The Intel Collaborative Research Institute for Sustainable Connected Cities will use data from a variety of sources, including the government and users on the ground, to investigate how to make cities function more smoothly and efficiently. For example, applications could be developed to monitor weather conditions, traffic flow or water supplies and deliver real-time information to customers.
London will be the test bed for the research, which could potentially be applied across the world.
Launched on 24 May at 10 Downing Street by Chancellor George Osborne, the collaboration was the direct result of lobbying by Number 10 for international companies to come to the UK and, in particular, to work with companies in Tech City, a hub for high-tech start-ups in East London.

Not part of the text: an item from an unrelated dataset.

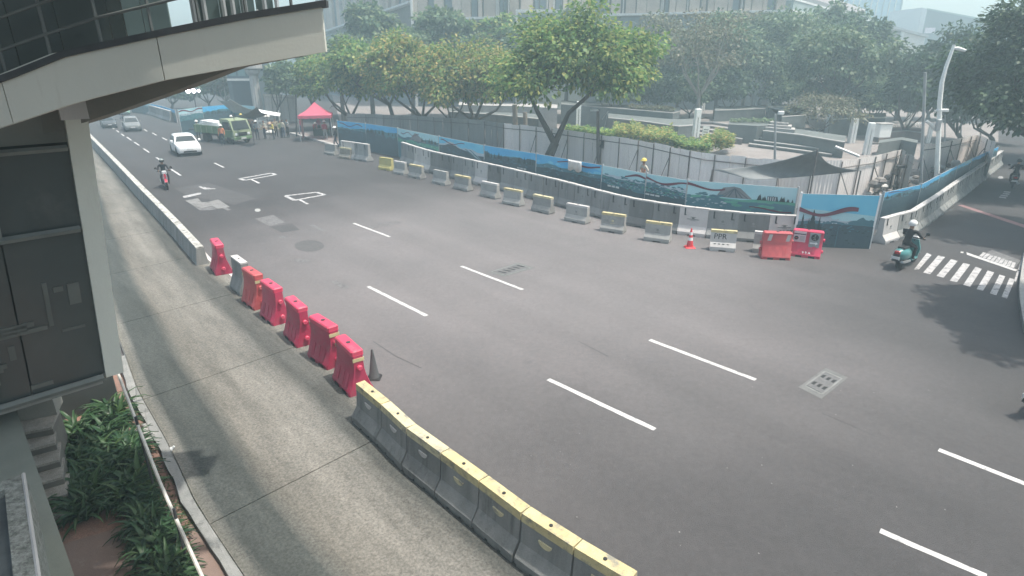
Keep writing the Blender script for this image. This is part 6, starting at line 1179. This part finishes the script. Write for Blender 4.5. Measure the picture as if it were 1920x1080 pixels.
def person(label, loc, rz, pose, shirt, legs, helmet=None, vest=None, h=1.68, group=None, hair=True, sleeves=True, name='person'):
    J = {k:Vector(v) for k,v in pose.items()}; names = list(J); s = h/1.72
    me = bpy.data.meshes.new('tmp'); me.from_pydata([J[n]*s for n in names],[(names.index(a),names.index(b)) for a,b in EDG],[]); o = bpy.data.objects.new('tmp',me); C.objects.link(o)
    sk = o.modifiers.new('s','SKIN'); sk.use_smooth_shade = True; sk.branch_smoothing = .6; o.modifiers.new('u','SUBSURF').levels = 1; o.modifiers['u'].render_levels = 1
    for i,n in enumerate(names):
        r_ = RAD.get(n) or RAD[n[:-1]]; d = me.skin_vertices[0].data[i]; d.radius = (r_[0]*s,r_[1]*s); d.use_root = n == 'pelvis'
    dg = bpy.context.evaluated_depsgraph_get(); body = bpy.data.meshes.new_from_object(o.evaluated_get(dg)); bpy.data.objects.remove(o); bpy.data.meshes.remove(me)
    segs = [(J[a]*s,J[b]*s,a,b) for a,b in EDG]; mats_ = [M_skin, CL[shirt], CL[legs], M_shoe, CL[vest] if vest else CL[shirt], M_hair]
    for m in mats_: body.materials.append(m)
    mi = []
    for p in body.polygons:
        c = p.center; best = 9; w = None
        for a,b_,na,nb in segs:
            ab = b_-a; t = max(0,min(1,(c-a).dot(ab)/ab.length_squared)); d = (c-(a+ab*t)).length
            if d < best: best = d; w = (na,nb,t)
        na,nb,t = w; k = 1
        if nb in ('head','crown') : k = 0
        elif nb == 'neck': k = 0 if t > .75 else (4 if vest else 1)
        elif na[:2] == 'el': k = 0 if (not sleeves or t > .85) else 1
        elif na[:3] in ('hip',) or na[:2] == 'kn': k = 2
        elif nb[:3] == 'hip': k = 2
        elif na[:2] == 'an': k = 3
        elif nb in ('waist','chest') : k = (4 if vest else 1) if not (nb == 'waist' and t < .35) else 2
        if nb in ('crown','head') and hair and not helmet and (c - J['head']*s).dot((J['crown']-J['head'])*s) > .0025: k = 5
        if nb in ('crown','head') and hair and not helmet and c.y > (J['head'].y+.035)*s: k = 5
        mi.append(k)
    body.polygons.foreach_set('material_index', mi); body.polygons.foreach_set('use_smooth',[True]*len(mi))
    # hands with fingers and the face, joined into the body mesh
    b = MB(); b.m = []
    for sd_ in 'LR':
        w = J['wr'+sd_]*s; e = J['el'+sd_]*s; d = (w-e).normalized(); side = Vector((1,0,0)) if sd_=='L' else Vector((-1,0,0)); q = d.cross(side).normalized() if abs(d.dot(side))<.95 else Vector((0,0,1)); u = q.cross(d).normalized()
        b.ball(tuple(w+d*.045*s),(.026*s,.026*s,.036*s),8,5,0)
        for i,(o_,l_) in enumerate(((-.024,.065),(-.008,.075),(.008,.072),(.024,.058))):
            st_ = w+d*.07*s+q*o_*s; mid = st_+d*l_*.5*s; en = mid+(d*.75+u*.6*(-1 if (q.cross(d)).dot(u)<0 else 1)).normalized()*l_*.5*s; b.tube([st_,mid,en],.0085*s,5,0,.006*s)
        st_ = w+d*.035*s+q*.026*s; b.tube([st_,st_+(d*.6+q*.7).normalized()*.035*s,st_+(d+q*.5).normalized()*.065*s],.010*s,5,0,.007*s)
    hd = J['head']*s; fwd = (Vector((0,-1,0))); b.tube([hd+fwd*.088*s+Vector((0,0,.03*s)),hd+fwd*.112*s+Vector((0,0,-.008*s)),hd+fwd*.09*s+Vector((0,0,-.018*s))],.012*s,5,0)
    for x in (-1,1): b.ball(tuple(hd+fwd*.086*s+Vector((x*.032*s,0,.028*s))),.010*s,6,4,5); b.ball(tuple(hd+Vector((x*.085*s,.005,0.0))),(.012*s,.022*s,.032*s),6,4,0)
    b.box(hd.x-.025*s,hd.x+.025*s,hd.y-.100*s,hd.y-.085*s,hd.z-.048*s,hd.z-.038*s,5)
    ex = b.mesh('ex', mats_, True); import bmesh
    bm = bmesh.new(); bm.from_mesh(body); bm.from_mesh(ex); bm.to_mesh(body); bm.free(); bpy.data.meshes.remove(ex)
    body.name = 'person'; o = mesh_obj(name, body, None, loc, (0,0,rz)); tag(o,label,'person',group)
    if helmet:
        b = MB(); c = J['crown']*s*.45+J['head']*s*.55; full = helmet[1]; rr = .135*s; n = 12; prof = []
        for i in range(8): a = (math.pi/2)*(i/7)*(1.28 if full else 1.0); prof.append((max(.002,rr*math.sin(a)), rr*1.02*math.cos(a)))
        rings = [[(c.x+r_*math.cos(6.283*k/n), c.y+r_*1.12*math.sin(6.283*k/n), c.z+z) for k in range(n)] for r_,z in prof]; inn = [[(c.x+r_*.9*math.cos(6.283*k/n), c.y+r_*1.0*math.sin(6.283*k/n), c.z+z*.9) for k in range(n)] for r_,z in prof[::-1]]
        b.loft(rings+inn)
        if not full: b.lathe([(rr*.98,-.005),(rr*1.28,-.012),(rr*1.28,.002),(rr*.98,.012)],12,(c.x,c.y-.015,c.z))
        obj('helmet', b, helmet[0], o, True)
        if full: b = MB(); b.loft([[(c.x+rr*1.04*math.cos(a), c.y+rr*1.16*math.sin(a), c.z+z) for a in [math.pi*(1.15+.7*i/8) for i in range(9)]]+[(c.x+rr*.96*math.cos(a), c.y+rr*1.08*math.sin(a), c.z+z) for a in [math.pi*(1.85-.7*i/8) for i in range(9)]] for z in (-.045,.055)]); obj('visor', b, M_glass, o, True)
    return o
M_helm_w = mat('white_helmet',(.72,.72,.70),None,3,.35); M_helm_y = mat('yellow_helmet',(.66,.52,.12),None,3,.35); M_helm_k = mat('black_helmet',(.03,.03,.033),None,3,.25); M_helm_g = mat('grey_helmet',(.22,.26,.26),None,3,.3)
FC = 0.0                                                                     # rz = 0 faces the camera
def face_to(p): return math.atan2(p.x,-p.y)*0 + math.atan2(-p.x,p.y)*-1      # turn towards the camera
cam_rz = lambda p: -math.atan2(p.x,p.y)*-1 if 0 else math.atan2(p.x,-p.y) + math.pi
def put(label,bpx,pose,shirt,legs,helmet=None,vest=None,turn=0,h=1.68,hair=True,z=0,group='people around the truck and tent'):
    p = at(*bpx,z); return person(label,p,turn,pose,shirt,legs,helmet,vest,h,group,hair)
put('person in grey top and white helmet standing right of the truck cab',(484,262),HIPS,'grey','navy',(M_helm_w,False),None,.3)
put('person in orange vest leaning beside the grey topped one, right of the truck',(498,261),CARRY,'cream','navy',None,'orange',-.6)
put('person in khaki shirt holding papers left of the pole with signs',(519,257),CARRY,'khaki','black',None,None,.8)
put('person in pale shirt and jeans beside the pole with signs, facing away',(532,259),STAND,'cream','jeans',None,None,2.9)
put('person in dark trousers pointing, just right of the pole with signs',(541,258),POINT,'grey','black',None,None,-.5)
put('person in dark clothes left of the pale shirted one',(528,259),STAND,'green','black',None,None,1.4,1.6)
put('worker in red jacket and white helmet walking on the kerb by the tent',(611,264),WALK,'red','grey',(M_helm_w,False),None,.5,1.74)
put('worker in maroon jacket and white helmet behind the tent table',(600,254),STAND,'maroon','black',(M_helm_w,False),None,-.2)
put('person in red top seated low at the left end of the tent table',(591,256),BEND,'red','black',(M_helm_w,False),None,.6,1.5)
put('tall person in dark blue standing at the back right of the tent',(622,258),STAND,'navy','black',None,None,2.0,1.75)
put('person in dark clothes with white cap at the end of the painted hoarding',(631,277),WALK,'black','navy',(M_helm_w,False),None,-1.2)
put('worker in white shirt and white helmet with a dark tray behind the truck bed',(374,262),CARRY,'white','black',(M_helm_w,False),None,.4)
put('worker in orange vest and dark trousers standing against the side of the truck',(419,273),STAND,'orange','navy',(M_helm_w,False),'orange',.2,1.72)
put('person in white shirt among the goods behind the truck load',(396,243),HIPS,'white','black',None,None,.2)
put('person in black clothes behind the truck, left of the white shirted one',(383,240),STAND,'black','black',None,None,-.4)
put('small figure in dark clothes bending at the roadside left of the truck',(353,243),BEND,'black','navy',None,None,.9,1.5); put('crouching figure in brown beside the bending one left of the truck',(364,244),BEND,'brown','black',None,None,-.9,1.35)
put('worker in yellow helmet behind the painted hoarding beside the zinc fence',(1203,362),HIPS,'cream','navy',(M_helm_y,False),'orange',-1.2,1.85,group='people in the works')
put('small person on the plaza near the bicycle racks',(1725,262),WALK,'grey','navy',None,None,.5,1.6,group='people in the works')
put('person in blue shirt near the left end of the pale tarp',(438,250),STAND,'blue','navy',(M_helm_w,False),None,.7)
put('person in brown shirt half hidden behind the truck cab',(473,252),HIPS,'brown','black',None,None,.2)
put('worker in yellow shirt carrying something beside the sack pile',(514,262),CARRY,'yellow','navy',None,None,-1.0,1.62)
put('person in white shirt under the front edge of the dark tarp',(456,246),STAND,'white','jeans',(M_helm_y,False),None,-.3)
put('person in maroon shirt at the kerb corner left of the tent',(566,254),WALK,'maroon','jeans',None,None,1.2,1.64)
# tray, sacks, load behind the truck
p = at(374,262); b = MB(); b.rbox(-.5,.5,-.28,.02,.98,1.06,.02); o = obj('tray', b, M_dark, loc=(p.x,p.y-.38,0)); tag(o,'dark tray carried by the white shirted worker behind the truck','tray')
M_sack = [mat('cream_sack',(.5,.44,.34),(.4,.35,.27),4,.9),mat('white_sack',(.62,.6,.56),(.5,.48,.45),4,.9),mat('brown_sack',(.40,.29,.21),(.3,.22,.16),4,.9)]
for k,(x,y,z,m,lab) in enumerate(((508,252,0,1,'white sack at the bottom of the pile left of the pole with signs'),(505,246,.0,2,'brown sack behind the bottom white one in the pile'),(512,246,.02,0,'cream sack at the right of the pile'),(507,248,.32,0,'cream sack on top of the brown one'),(509,248,.62,2,'topmost brown sack of the pile'),(503,238,.9,1,'white bundle on the rack above the sack pile'))):
    p = at(x,y); b = MB(); b.ball((0,0,.2),(.5,.34,.21),10,6); o = obj('sack', b, M_sack[m], None, True, loc=(p.x,p.y,z), rot=(0,0,.4*k)); tag(o,lab,'sack','sacks by the roadside')
p = at(506,243); t = thing('white_rack','white draped rack of goods behind the sack pile','rack',p,.2); 
for x in (-1.1,1.1): b = MB(); b.tube([(x,0,0),(x,0,1.9)],.04,5); obj('leg', b, M_white, t)
b = MB(); b.add([(-1.15,-.3,1.75),(1.2,-.3,1.35),(1.2,.5,1.6),(-1.15,.5,2.05)],[(0,1,2,3)]); o=obj('cover', b, M_white, t); sm=o.modifiers.new('t','SOLIDIFY'); sm.thickness=.03
for i in range(4): b = MB(); b.rbox(-1+.5*i,-.62+.5*i,-.1,.3,.02,.5+.35*(i%2),.04); obj('carton', b, M_sack[i%3], t)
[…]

The centre will initially employ 12 researchers from Intel, UCL and Imperial College. Its budget is undisclosed, but will be drawn from the £48 million pot the company invests in research and development in the UK each year.
Martin Curley, director of Intel Labs Europe, said that the centre will develop near-market ideas, and will have a physical base at both universities – institutions he said were chosen for their “chemistry” with the company as well as their record in research and innovation.
The centre is part of Intel’s ongoing expansion of its research and development in the UK. The company already has eight British labs, with two more planned for 2012 and a further two for 2013. But this latest success masks the fact that the UK failed to cash in on Intel’s first wave of expansion, with around 40 such labs already existing in mainland Europe.
Mr Curley told Times Higher Education that as a venue for industrial R&D investment, the UK had in the past been “more of a backwater, even though it shouldn’t have been”. “It was kind of like a sleeping giant, and I think the UK has now woken up and played catch-up,” he said.
“I wouldn't say it’s becoming the location of choice, but one of the locations of choice,” he added.
Edward Astle, pro rector for enterprise at Imperial, said the institute would “start small” but planned to expand and incorporate new partners in the future. One of them would be the Technology Strategy Board, which has also set up a centre in the field of sustainable cities. This so-called “catapult” centre is part of an initiative designed to bring universities, business and government funding together.
As a microcosm of the world, London was the perfect test bed for such a project, he added.
Justin Rattner, Intel’s chief technology officer, said the centre will use the Olympics as one of its first projects as a way of observing “pre-planned stress” on the city’s systems. “Those of you who are Londoners, we’re about to turn your fair city into a lab,” he said. “But don’t worry, we know what we’re doing.”